Собственно говоря, у глагола "разбомбить" нет никакой негативной коннотации. Соответственно, это высказывание позволяло бы даже представить деяния российской армии как подвиг.
– Вы считаете, что никакого преступления в данном случае Саша не совершила. Насколько я понимаю, после этого вы узнали о своем увольнении?
Светлана Друговейко-Должанская: Да, но так считаю не только я. Сторона защиты заказала еще две экспертизы. Эксперты Ирина Левинская и Игорь Жарков выступали в том числе, сравнивая тексты двух экспертиз: стороны обвинения и моей. И они вполне согласились с моими выводами. Получается, что как минимум три эксперта, официально привлеченные судом, не нашли в этих текстах того, в чем Сашу обвиняют.
– Это увольнение сейчас вы называете репрессиями?
Светлана Друговейко-Должанская: Нет. Я, конечно, не могу согласиться с этим, потому что обставлено это было довольно некрасиво. Но никакой политической подоплеки университет в моих действиях как бы не усмотрел.
То есть меня обвинили в том, что я с сарказмом отзывалась о своих коллегах, поскольку эксперты стороны обвинения Гришанина и Сафонова тоже являются сотрудниками СПбГУ. Это и стало решением комиссии по этике СПбГУ. А уволили меня, согласно формулировке приказа, за совершение аморального проступка, несовместимого с выполнением воспитательных обязанностей.
Я всегда говорю, что историка Олега Соколова, бывшего доцента СПбГУ, уволили ровно с той же формулировкой. Но его деяние состояло в том, что он, как известно, убил и расчленил свою любовницу-аспирантку. Ну вот, мы с ним попали в один список.
– Алексей, какие у вас ожидания? Как держится Саша?

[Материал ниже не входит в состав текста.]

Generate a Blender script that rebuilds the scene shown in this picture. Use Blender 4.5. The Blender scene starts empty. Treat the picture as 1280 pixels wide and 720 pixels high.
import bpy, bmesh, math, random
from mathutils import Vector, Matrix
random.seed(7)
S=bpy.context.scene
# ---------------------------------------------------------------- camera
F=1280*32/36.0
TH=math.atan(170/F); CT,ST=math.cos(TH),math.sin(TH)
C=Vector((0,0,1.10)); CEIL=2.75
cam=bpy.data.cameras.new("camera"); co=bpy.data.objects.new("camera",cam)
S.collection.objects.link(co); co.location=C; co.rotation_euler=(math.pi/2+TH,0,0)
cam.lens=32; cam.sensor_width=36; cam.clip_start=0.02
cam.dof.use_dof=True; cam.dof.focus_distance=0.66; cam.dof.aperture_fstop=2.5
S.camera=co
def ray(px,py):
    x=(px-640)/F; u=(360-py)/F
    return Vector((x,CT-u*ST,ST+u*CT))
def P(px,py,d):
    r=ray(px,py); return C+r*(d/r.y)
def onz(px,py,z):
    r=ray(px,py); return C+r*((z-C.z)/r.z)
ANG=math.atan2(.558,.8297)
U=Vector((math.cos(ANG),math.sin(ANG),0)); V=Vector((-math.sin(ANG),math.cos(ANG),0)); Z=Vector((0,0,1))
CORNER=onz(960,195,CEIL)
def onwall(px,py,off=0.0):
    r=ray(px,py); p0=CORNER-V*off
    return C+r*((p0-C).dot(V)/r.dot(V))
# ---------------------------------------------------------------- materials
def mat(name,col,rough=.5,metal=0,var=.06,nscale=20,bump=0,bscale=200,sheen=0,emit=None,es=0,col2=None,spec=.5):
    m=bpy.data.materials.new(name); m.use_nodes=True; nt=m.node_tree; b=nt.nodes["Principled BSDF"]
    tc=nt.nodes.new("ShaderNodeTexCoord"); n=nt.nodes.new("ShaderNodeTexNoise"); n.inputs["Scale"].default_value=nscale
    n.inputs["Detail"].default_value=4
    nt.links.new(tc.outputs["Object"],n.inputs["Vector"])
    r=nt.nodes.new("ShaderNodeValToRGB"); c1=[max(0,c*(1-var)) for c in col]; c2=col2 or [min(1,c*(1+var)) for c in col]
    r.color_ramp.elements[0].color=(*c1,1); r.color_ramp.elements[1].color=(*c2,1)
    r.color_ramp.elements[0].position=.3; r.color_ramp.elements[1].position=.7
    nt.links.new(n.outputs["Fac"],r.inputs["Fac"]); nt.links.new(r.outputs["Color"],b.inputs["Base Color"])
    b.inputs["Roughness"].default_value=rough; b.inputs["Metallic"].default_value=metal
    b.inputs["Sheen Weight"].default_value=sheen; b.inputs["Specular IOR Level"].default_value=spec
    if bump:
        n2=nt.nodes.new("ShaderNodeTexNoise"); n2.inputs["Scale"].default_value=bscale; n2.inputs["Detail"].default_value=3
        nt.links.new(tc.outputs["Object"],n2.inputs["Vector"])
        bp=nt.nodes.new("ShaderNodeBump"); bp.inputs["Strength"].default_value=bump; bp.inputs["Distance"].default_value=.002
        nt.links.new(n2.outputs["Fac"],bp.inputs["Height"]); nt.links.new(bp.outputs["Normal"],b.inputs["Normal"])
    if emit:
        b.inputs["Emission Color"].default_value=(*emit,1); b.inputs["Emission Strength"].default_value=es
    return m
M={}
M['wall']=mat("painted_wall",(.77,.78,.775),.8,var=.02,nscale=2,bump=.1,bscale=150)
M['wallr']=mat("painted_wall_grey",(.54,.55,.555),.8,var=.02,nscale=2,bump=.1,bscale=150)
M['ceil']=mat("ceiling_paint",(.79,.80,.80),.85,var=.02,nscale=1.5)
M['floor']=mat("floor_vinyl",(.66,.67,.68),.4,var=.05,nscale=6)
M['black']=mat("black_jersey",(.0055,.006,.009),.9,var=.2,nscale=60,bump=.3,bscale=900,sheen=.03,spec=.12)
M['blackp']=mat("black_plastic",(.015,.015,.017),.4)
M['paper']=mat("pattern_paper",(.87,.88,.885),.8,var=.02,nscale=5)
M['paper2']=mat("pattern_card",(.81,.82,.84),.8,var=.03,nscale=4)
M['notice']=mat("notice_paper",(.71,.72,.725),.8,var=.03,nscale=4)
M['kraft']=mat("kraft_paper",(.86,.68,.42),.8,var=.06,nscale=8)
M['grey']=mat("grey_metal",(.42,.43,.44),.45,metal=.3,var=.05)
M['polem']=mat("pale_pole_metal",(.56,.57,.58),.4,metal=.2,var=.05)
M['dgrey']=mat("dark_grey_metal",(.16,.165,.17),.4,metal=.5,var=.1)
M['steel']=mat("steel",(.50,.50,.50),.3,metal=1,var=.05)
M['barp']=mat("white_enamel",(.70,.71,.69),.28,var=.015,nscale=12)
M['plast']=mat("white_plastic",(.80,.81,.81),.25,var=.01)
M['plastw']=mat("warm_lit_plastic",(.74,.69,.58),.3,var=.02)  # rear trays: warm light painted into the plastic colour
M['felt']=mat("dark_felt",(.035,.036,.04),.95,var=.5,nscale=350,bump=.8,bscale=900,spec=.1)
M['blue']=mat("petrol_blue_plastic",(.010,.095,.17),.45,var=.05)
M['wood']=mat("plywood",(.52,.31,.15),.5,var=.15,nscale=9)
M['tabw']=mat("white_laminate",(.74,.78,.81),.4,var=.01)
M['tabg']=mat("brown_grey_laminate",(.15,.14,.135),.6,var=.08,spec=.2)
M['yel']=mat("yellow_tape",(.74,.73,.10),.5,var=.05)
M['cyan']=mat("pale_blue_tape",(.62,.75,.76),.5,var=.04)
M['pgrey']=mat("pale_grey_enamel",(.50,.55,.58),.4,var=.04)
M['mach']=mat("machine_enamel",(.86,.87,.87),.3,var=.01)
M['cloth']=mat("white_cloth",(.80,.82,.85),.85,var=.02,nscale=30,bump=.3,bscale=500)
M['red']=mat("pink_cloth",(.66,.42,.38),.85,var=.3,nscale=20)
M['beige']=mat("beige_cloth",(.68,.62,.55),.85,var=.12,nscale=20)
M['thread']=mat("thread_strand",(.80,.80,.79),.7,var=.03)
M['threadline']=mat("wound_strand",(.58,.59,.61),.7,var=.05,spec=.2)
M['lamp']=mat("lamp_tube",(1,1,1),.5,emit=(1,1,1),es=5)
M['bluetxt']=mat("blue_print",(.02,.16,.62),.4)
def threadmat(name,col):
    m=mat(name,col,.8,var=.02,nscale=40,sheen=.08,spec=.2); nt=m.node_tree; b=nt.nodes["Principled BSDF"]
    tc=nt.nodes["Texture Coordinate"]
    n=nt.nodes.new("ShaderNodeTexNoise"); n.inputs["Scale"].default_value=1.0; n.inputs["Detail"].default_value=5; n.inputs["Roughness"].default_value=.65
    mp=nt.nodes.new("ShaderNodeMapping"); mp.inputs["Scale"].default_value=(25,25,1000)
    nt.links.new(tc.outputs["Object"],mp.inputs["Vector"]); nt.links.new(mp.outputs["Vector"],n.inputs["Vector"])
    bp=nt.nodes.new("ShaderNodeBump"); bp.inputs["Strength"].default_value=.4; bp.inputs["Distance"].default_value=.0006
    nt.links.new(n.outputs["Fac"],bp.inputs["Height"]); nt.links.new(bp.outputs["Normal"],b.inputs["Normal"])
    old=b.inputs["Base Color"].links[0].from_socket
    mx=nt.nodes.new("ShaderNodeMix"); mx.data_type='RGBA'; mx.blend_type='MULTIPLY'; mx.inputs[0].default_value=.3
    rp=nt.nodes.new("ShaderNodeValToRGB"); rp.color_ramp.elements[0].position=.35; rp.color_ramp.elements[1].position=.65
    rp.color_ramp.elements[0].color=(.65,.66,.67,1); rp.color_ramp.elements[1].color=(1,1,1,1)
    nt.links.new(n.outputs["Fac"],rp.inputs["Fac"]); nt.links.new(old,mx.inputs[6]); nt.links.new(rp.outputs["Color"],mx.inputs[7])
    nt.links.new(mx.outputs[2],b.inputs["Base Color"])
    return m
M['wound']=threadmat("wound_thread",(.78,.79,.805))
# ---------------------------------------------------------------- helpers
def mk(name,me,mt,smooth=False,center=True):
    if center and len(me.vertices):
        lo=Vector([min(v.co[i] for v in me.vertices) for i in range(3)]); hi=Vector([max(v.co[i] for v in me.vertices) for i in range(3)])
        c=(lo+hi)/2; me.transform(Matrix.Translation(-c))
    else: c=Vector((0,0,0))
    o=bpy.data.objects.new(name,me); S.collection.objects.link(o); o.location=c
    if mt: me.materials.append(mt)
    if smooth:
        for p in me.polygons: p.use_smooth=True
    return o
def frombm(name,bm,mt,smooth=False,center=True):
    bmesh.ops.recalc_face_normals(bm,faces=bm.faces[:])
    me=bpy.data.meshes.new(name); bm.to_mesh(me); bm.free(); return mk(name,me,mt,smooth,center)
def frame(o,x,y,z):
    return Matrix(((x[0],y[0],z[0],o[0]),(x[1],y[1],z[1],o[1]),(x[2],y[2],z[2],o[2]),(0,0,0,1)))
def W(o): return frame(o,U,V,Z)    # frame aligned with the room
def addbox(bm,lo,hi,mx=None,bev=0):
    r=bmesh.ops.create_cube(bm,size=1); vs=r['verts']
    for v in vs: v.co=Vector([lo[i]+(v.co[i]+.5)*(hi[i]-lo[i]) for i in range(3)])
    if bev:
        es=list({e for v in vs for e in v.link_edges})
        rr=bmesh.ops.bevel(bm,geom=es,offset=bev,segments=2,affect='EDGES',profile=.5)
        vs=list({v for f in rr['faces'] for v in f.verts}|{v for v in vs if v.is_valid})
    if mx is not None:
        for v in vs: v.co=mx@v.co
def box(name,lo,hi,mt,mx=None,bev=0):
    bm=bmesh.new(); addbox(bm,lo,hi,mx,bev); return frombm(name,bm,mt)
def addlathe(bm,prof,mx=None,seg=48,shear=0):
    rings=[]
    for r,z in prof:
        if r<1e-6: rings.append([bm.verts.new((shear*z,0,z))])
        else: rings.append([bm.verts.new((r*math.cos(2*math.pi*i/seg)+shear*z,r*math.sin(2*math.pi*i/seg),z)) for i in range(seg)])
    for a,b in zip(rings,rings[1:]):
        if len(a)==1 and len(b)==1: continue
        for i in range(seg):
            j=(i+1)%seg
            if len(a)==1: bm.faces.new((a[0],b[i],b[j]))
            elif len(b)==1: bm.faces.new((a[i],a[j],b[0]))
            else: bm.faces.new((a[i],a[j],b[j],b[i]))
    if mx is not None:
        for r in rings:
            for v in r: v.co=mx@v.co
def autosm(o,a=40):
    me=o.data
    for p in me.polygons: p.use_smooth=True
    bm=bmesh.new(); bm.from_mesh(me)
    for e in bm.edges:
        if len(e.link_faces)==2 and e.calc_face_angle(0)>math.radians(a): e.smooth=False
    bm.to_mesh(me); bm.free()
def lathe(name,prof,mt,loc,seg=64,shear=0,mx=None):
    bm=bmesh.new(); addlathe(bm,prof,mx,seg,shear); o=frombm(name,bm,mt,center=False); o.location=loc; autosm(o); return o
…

Алексей Белозеров: Саша держится, естественно, хоть и из последних сил и с большим трудом. Каждый перерыв в заседаниях – это для нее возможность отдохнуть, получить передачу, набраться сил.
Я ничего не жду. Никакой надежды и никаких ожиданий у меня нет. Жду приговора в конце ноября – в начале декабря, вот и все.